We can have these predictions, though.  Now I’m going to step out, not too far, on a limb.  These are the predictions I have for Grace United Methodist—that we will cover new territory this year that will have both surprises that will be joyful and fearful.  There will be triumph and disappointment.  I told you I wasn’t going too far out on a limb.  We’ll look back at the end of the year and we will measure this year by both the joy and the fears, the measurement of what we experience.  That’s how we calculate and measure the year.  There will be people maybe even here today that won’t be here a year from now.  Maybe they’ll move on to some other location and their journey of life will be in another town or church.  Or they may move on to the next life in that journey.  Who of us can tell for sure?  No one, not one of us.  But we move forward anyway because that’s what the magi did. They struck out to gain what they believed what God was calling them to do.  That’s based upon faith, faith and trust in God that God was going before them, that if a star, in their case in the sky, but also beginning to see a star in their eyes.  Not the romantic star that we think about but the star of Jesus, the Christ.  For them an infant born and they find in a house, but for us, not just the infant born, but the Christ, Jesus who forgave us, died upon the cross for us.  Even when we fall, we are lifted up so that we can get “back on the saddle” as you would say onto this journey of life to continue to walk toward Jerusalem. 

2008 will be a joyful, happy, fearful year and we need both.  We need the joy to build us in the anticipation and the hope and the trust of what is yet to be.  But we need a little fear mixed in otherwise we might think too much of ourselves.  We need the fear to pull us closer to Christ in this walk.   

The prophet Isaiah says in Chapter 6, Verses 1-2, “Arise and shine for your light has come and the glory of the Lord rises upon you.  See, darkness covers the earth and thick darkness is over the people, but the Lord rises upon you and his glory appears over you.”  The prophet is trying to give us a word of encouragement that we are on a journey, individually and together.  We are on a journey as brothers and sisters in Christ and as a church, a journey following a star, a star in the sky that becomes the star in our eyes, a star that will guide us on our journey. 

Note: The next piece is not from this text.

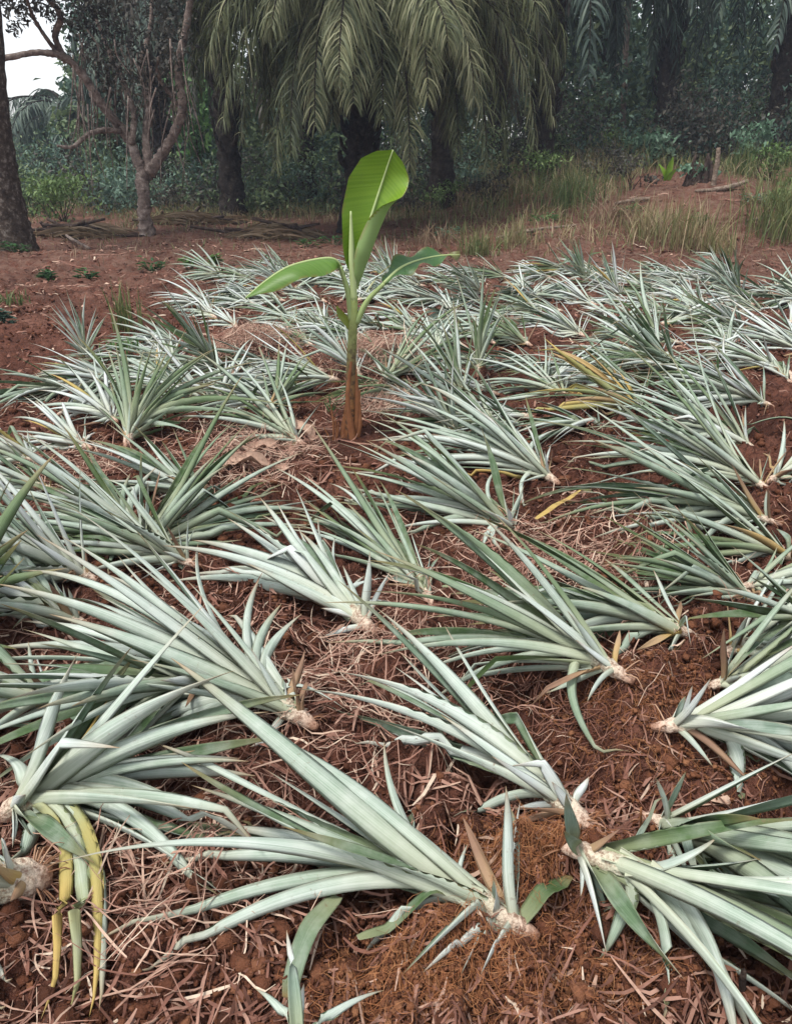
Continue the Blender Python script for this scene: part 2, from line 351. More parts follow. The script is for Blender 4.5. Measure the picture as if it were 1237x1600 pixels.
# ------------------------------------------------------------------ pineapple suckers
SUCK = []
def sucker(base, tip, label, seed, n=26, W=.034, elev=16, spread=34, tips=(), hue=.66, hv=.32, dry=.014, stem=.11, basal=9,
           sr=.022, lift=0.0, m=13, K=5, groupname='pineapple suckers laid out on the soil', L=None, droop=.55, yellow=(), upright=False, trunc=0.0, hairy=0):
    rng = np.random.default_rng(seed)
    base = np.asarray(base, float); tip = np.asarray(tip, float)
    d = tip - base; az = math.atan2(d[1], d[0]); L = L or float(np.hypot(d[0], d[1]))
    e = R(elev); a = np.array([math.cos(az) * math.cos(e), math.sin(az) * math.cos(e), math.sin(e)])
    u = nrm(np.cross(a, [0, 0, 1.0])) if elev < 85 else np.array([1., 0, 0]); v = np.cross(u, a)
    g0 = float(gz(base[0], base[1]))
    O = np.array([base[0], base[1], g0 + (sr * .85 if elev < 50 else .03) + lift])
    root = empty('pineapple_sucker', (base[0], base[1], g0)); tag(root, label, 'pineapple sucker', groupname)
    # stem
    sm = MB(); sr = sr * .82; rs = np.array([.40, .66, .86, .95, 1.0, .95, .8, .5]) * sr
    E = O + a * stem
    tube(sm, [O - a * .035 + np.array([0, 0, -.004]), O + a * stem * .4, E], rs, 11, 18, .16, rng, (0, 0, rng.random(), 0))
    sm.build('stem', M_stem, root)
    rm = MB(); nr = hairy or (int(rng.integers(4, 10)) if m > 9 else 0)
    for _ in range(nr):
        dd = nrm(-a * rng.uniform(.2, 1) + u * rng.normal(0, .7) + v * rng.normal(0, .5)); ln = rng.uniform(.025, .075)
        p = O + dd * sr * .7; p2 = p + dd * ln * .6; p3 = p + dd * ln + np.array([0, 0, -ln * .5])
        tube(rm, [p, p2, p3], [.0022, .0015, .0007], 4, 5, A=(0, 0, rng.random(), 0), cap=False)
    if nr: rm.build('roots', M_root, root)
    # blades
    if m >= 14 and n > 6: n = int(n * 1.4)
    i = np.arange(n); qf = i / max(1, n - 1)
    th = R(spread) * (1.04 - qf) ** .75 * rng.uniform(.6, 1.3, n) + R(3)
    ph = i * 2.39996 + rng.normal(0, .3, n)
    ln = L * (.50 + .5 * np.sin(np.clip(qf * 1.25, 0, 1) * math.pi * .62)) * rng.uniform(.82, 1.12, n)
    st = O + a * (stem * (.10 + .80 * qf))[:, None]
    wd = W * 1.0 * rng.uniform(.70, 1.15, n) * (.8 + .3 * (1 - np.abs(qf - .45)))
    cv = rng.uniform(-.1, .5, n)
    # short scale leaves round the butt
    ib = np.arange(basal)
    th = np.concatenate([th, R(28) + R(55) * rng.random(basal)]); ph = np.concatenate([ph, rng.random(basal) * 6.28])
    ln = np.concatenate([ln, rng.uniform(.05, .19, basal) * (L / .55)]); st = np.concatenate([st, O + a * (stem * rng.uniform(.02, .35, basal))[:, None]])
    wd = np.concatenate([wd, W * rng.uniform(.45, .75, basal)]); cv = np.concatenate([cv, rng.uniform(.8, 3.2, basal)])
    Ln = len(th)
    rad = np.cos(ph)[:, None] * u + np.sin(ph)[:, None] * v
    D = np.cos(th)[:, None] * a + np.sin(th)[:, None] * rad
    N = nrm(np.sin(th)[:, None] * a - np.cos(th)[:, None] * rad)
    P = st + rad * (sr * .45)
    PP, NN = [P], [N]; ds = ln / (m - 1)
    tw = rng.normal(0, .09, Ln)
    kink = np.where(rng.random(Ln) < .15, rng.integers(m // 2, m, Ln), 99); ka = rng.uniform(.5, 1.3, Ln)
    wob = rng.normal(0, .05, (Ln, 3))
    for k in range(1, m):
        f = k / m
        D = D + rad * (cv * ds * (1.2 - f))[:, None] + wob * ds[:, None] * 6
        D = D + np.array([0, 0, -1.]) * (droop * ds * (.3 + 1.6 * f))[:, None]
        kk = (kink == k); D[kk] = D[kk] - np.array([0, 0, 1.]) * ka[kk][:, None]
        D = nrm(D); P = P + D * ds[:, None]
        gnd = gz(P[:, 0], P[:, 1]) + .006 + .004 * rng.random(Ln)
        low = P[:, 2] < gnd
        P = P.copy(); P[low, 2] = gnd[low]; D[low, 2] = np.maximum(D[low, 2], 0.0); D = nrm(D)
        N = N + np.cross(D, N) * tw[:, None]; N = nrm(N - D * np.sum(N * D, 1)[:, None])
        PP.append(P); NN.append(N)
    P = np.stack(PP, 1); N = np.stack(NN, 1)
    hues = np.clip(hue + rng.normal(0, hv, Ln) * .75, 0, 1); hues[n:] = np.clip(hues[n:] + .3, 0, 1)
    dr = np.zeros((Ln, m)); tt = np.linspace(0, 1, m)
    isd = (rng.random(Ln) < dry) & (np.arange(Ln) < n)
    for j in range(n, Ln):
        if rng.random() < .28: dr[j] = np.clip(rng.uniform(.5, .9) + tt * .4, 0, 1)
    for j in np.where(isd)[0]: dr[j] = np.clip(rng.uniform(-.1, .5) + tt * rng.uniform(0, .8), 0, 1)
    tm = np.where((rng.random(Ln) < trunc) & (np.arange(Ln) < n), rng.uniform(.55, .85, Ln), 1.0)
    # blades whose ends can be made out one by one
    if len(tips):
        EP, EN, EW, EH, ED = [], [], [], [], []
        for j, tp in enumerate(tips):
            h = tp[2] if len(tp) > 2 else .03; w_ = tp[3] if len(tp) > 3 else 1.0; dd = tp[4] if len(tp) > 4 else 0.0
            T = gp(tp[0], tp[1], h)
            s0 = O + a * stem * rng.uniform(.35, .9); dv = T - s0; l_ = np.linalg.norm(dv)
            c0 = nrm(dv / l_ * .55 + a * .5 + np.array([0, 0, .10])); c1 = s0 + c0 * l_ * .5
            t_ = np.linspace(0, 1, m)[:, None]
            B = s0 * (1 - t_) ** 2 + 2 * c1 * t_ * (1 - t_) + T * t_ ** 2
            gB = gz(B[:, 0], B[:, 1]); gB = np.maximum(gB, .5 * (np.roll(gB, 1) + np.roll(gB, -1))) if m > 3 else gB; gB[0] = min(gB[0], B[0, 2]); B[:, 2] = np.maximum(B[:, 2], gB + .017 * np.clip(t_[:, 0] * 4, 0, 1))
            r_ = dv / l_ - a * (a @ (dv / l_)); r_ = nrm(r_ + np.array([0, 0, .35]) + 1e-4); nn = np.tile(-r_, (m, 1))
            EP.append(B); EN.append(nn); EW.append(W * w_ * rng.uniform(.95, 1.15)); EH.append(np.clip(hue + rng.normal(0, .12), 0, 1)); ED.append(np.clip(dd * (.4 + tt), 0, 1) if dd else np.zeros(m))
        P = np.concatenate([P, EP]); N = np.concatenate([N, EN]); wd = np.concatenate([wd, EW]); hues = np.concatenate([hues, EH])
        dr = np.concatenate([dr, ED]); tm = np.concatenate([tm, np.ones(len(tips))])
    tx = tt[None] * tm[:, None]
    Wd = wd[:, None] * (.80 + .20 * np.clip(tx / .3, 0, 1)) * np.clip(1 - tx ** 2.1, 0, 1) ** .95 + .0006
    dr = np.where((tm < 1)[:, None] & (tt[None] > .96), .95, dr)
    dep = np.clip(1.05 - .5 * tx, .25, 1.1) * rng.uniform(.6, 1.15, len(P))[:, None]
    mbl = MB(); plain = np.ones(len(P), bool)
    ylw = np.where(dr.mean(1) > .3)[0] if m > 9 else []; ylw = [j for j in ylw if j < n or j >= Ln]
    plain[ylw] = False
    channel_leaves(mbl, P[plain], N[plain], Wd[plain], dep[plain], .0022, hues[plain], dr[plain], K, (0, 1), tm[plain])
    mbl.build('leaves', [M_out, M_in], root)
    for j in ylw:
        yb = MB(); channel_leaves(yb, P[j:j + 1], N[j:j + 1], Wd[j:j + 1], dep[j:j + 1], .0022, hues[j:j + 1], dr[j:j + 1], K, (0, 1), tm[j:j + 1])
        yo = yb.build('withered_leaf', [M_out, M_in], root); yo['label'] = 'yellowed or browned leaf blade'
    # later plants rest on this one
    X, Y, Z = P[..., 0].ravel(), P[..., 1].ravel(), P[..., 2].ravel()
    top = np.clip((Z - terrain(X, Y) - clods(X, Y)) * .5, 0, .055)
    ix, iy = pidx(X, Y); np.maximum.at(pile, (ix, iy), top)
    SUCK.append((base + a * L * .4, root))
    return root
def S_(b, t, label, seed, **k):
    if 'L' in k: k['L'] *= 1.12
    return sucker(gp(*b), gp(*t), label, seed, **k)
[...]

In a moment, we will share together the consecration and giving of the alms of the bread and the drink for communion.  It’s an age-old tradition in the life of the church and it has some meaning that we will always repeat.  It’s based upon when Jesus said, “Each time you take and eat of this, do so in remembrance of me.”  Jesus said that, to remember what He did with His disciples then.  Also to offer, through confession, that we are forgiven of our sins and communion is the outward sign of that forgiveness.  An additional meaning for today is to let communion be a feel of guidance for our journey together, that indeed through communion, Jesus is offering to be with us truly in the meal itself, in the presence of these alms, in the offering of them, and the hope and the trust that as we journey together, that we will have truly the star of Jesus Christ in our eyes and in our hearts.   

Let’s join together for a word of prayer, “Simply put, gracious God, the outward signs of bread and drink, the outward signs of the word of the Scripture are intended to give us inner hope to deal with our fears, yes, to give us joy and hope and promise, yes, and above all to give us Jesus, the Christ, as Lord and Savior to be in our hearts and our minds on our journey of life.  In Christ name we pray, Amen.”